Discord!Dire sister of the slaughtering power,
Small at her birth, but rising every hour,
While scarce the skies her horrid head can bound,
She stalks on earth, and shakes the world around.
But lovely Peace in angel form
Descending quells the rising storm.
Soft ease and sweet content shall reign
And Discord never rise again.

The same site that highlighted Webbe notes that "The penal laws and the persecution of Catholics during the 220 years from 1558 to 1778 prevented any development of music by and for Catholics." 

This intrigues me. William Byrd's great output of liturgical music for all the propers of the Roman Missal dates from the 17th century, and I know that composers like Peter Phillips fled to the Continent to both practice their faith and compose music. Since Catholics were only able to attend Mass secretly in hidden chapels in recusant safe houses, Low Mass, silent and somber, was the rule. According to this presentation by an Oratorian priest, there was little congregational singing, and even when rarely celebrated, Benediction was accompanied by recitation of the great Eucharistic hymns of St. Thomas Aquinas. In the Embassy chapels, the liturgical music, if it represented more modern compositions than Gregorian chant and Renaissance polyphony, was by German, Italian, Portuguese, or Spanish composers, so English Catholics attending those Masses heard international music, not by their own.

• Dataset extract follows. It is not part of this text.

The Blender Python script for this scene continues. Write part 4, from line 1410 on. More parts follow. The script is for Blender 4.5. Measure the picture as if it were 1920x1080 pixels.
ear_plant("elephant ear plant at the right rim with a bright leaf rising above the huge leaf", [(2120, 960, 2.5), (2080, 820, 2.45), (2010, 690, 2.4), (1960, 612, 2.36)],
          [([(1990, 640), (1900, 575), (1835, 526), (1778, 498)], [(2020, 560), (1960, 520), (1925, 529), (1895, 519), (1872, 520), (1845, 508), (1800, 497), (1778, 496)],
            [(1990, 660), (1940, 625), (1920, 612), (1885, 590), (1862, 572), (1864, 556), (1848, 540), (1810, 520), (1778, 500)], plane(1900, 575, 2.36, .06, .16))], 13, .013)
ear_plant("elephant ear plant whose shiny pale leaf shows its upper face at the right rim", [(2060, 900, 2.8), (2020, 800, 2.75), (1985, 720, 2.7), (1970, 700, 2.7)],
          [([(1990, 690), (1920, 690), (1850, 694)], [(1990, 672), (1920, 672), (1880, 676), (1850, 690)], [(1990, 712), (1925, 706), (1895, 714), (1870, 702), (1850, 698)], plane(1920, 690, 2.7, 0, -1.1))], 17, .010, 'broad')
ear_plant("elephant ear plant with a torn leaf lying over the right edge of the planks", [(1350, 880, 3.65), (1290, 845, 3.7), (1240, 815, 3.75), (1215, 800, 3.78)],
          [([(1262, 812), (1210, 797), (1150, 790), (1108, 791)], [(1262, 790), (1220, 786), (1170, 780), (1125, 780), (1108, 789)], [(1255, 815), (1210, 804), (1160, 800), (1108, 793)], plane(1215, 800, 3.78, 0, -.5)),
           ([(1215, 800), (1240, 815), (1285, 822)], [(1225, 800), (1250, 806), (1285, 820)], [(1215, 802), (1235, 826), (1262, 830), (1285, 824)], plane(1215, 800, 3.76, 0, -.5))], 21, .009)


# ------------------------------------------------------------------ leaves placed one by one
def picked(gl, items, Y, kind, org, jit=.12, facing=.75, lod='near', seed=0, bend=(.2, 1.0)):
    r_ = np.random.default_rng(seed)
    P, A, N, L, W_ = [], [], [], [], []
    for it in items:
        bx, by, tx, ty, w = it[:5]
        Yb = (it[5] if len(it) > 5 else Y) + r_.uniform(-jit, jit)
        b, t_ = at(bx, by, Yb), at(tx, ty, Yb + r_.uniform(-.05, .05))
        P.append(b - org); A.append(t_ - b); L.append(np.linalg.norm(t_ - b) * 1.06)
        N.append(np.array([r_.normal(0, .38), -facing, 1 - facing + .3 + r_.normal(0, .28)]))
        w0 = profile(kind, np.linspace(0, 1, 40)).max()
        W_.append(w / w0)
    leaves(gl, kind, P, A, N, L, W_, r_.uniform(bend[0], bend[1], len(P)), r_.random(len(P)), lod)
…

Ashgate publishes Roman Catholic Church Music in England, 1791–1914: A Handmaid of the Liturgy? by T.E. Muir that addresses developments after the 1791 Catholic Relief Act until World War I:

Roman Catholic church music in England served the needs of a vigorous, vibrant and multi-faceted community that grew from about 70,000 to 1.7 million people during the long nineteenth century. Contemporary literature of all kinds abounds, along with numerous collections of sheet music, some running to hundreds, occasionally even thousands, of separate pieces, many of which have since been forgotten. Apart from compositions in the latest Classical Viennese styles and their successors, much of the music performed constituted a revival or imitation of older musical genres, especially plainchant and Renaissance Polyphony. Furthermore, many pieces that had originally been intended to be performed by professional musicians for the benefit of privileged royal, aristocratic or high ecclesiastical elites were repackaged for rendition by amateurs before largely working or lower middle class congregations, many of them Irish.

However, outside Catholic circles, little attention has been paid to this subject. Consequently, the achievements and widespread popularity of many composers (such as Joseph Egbert Turner, Henry George Nixon or John Richardson) within the English Catholic community have passed largely unnoticed. Worse still, much of the evidence is rapidly disappearing, partly because it no longer seems relevant to the needs of the modern Catholic Church in England.

This book provides a framework of the main aspects of Catholic church music in this period, showing how and why it developed in the way it did. Dr Muir sets the music in its historical, liturgical and legal context, pointing to the ways in which the music itself can be used as evidence to throw light on the changing character of English Catholicism. As a result the book will appeal not only to scholars and students working in the field, but also to church musicians, liturgists, historians, ecclesiastics and other interested Catholic and non-Catholic parties.

The article I cited from Newman's foundation, the Oratory of St. Philip Neri in England, points out that there were exceptions to the rule of secret and silent Masses, looking again at the Embassies in London and the outlet they offered to some Catholic composers, like Samuel Webbe, George Paxton--and Thomas Arne, arranger of "God Save the King/Queen" and composer of "Rule, Britannia". There is definitely more to this story.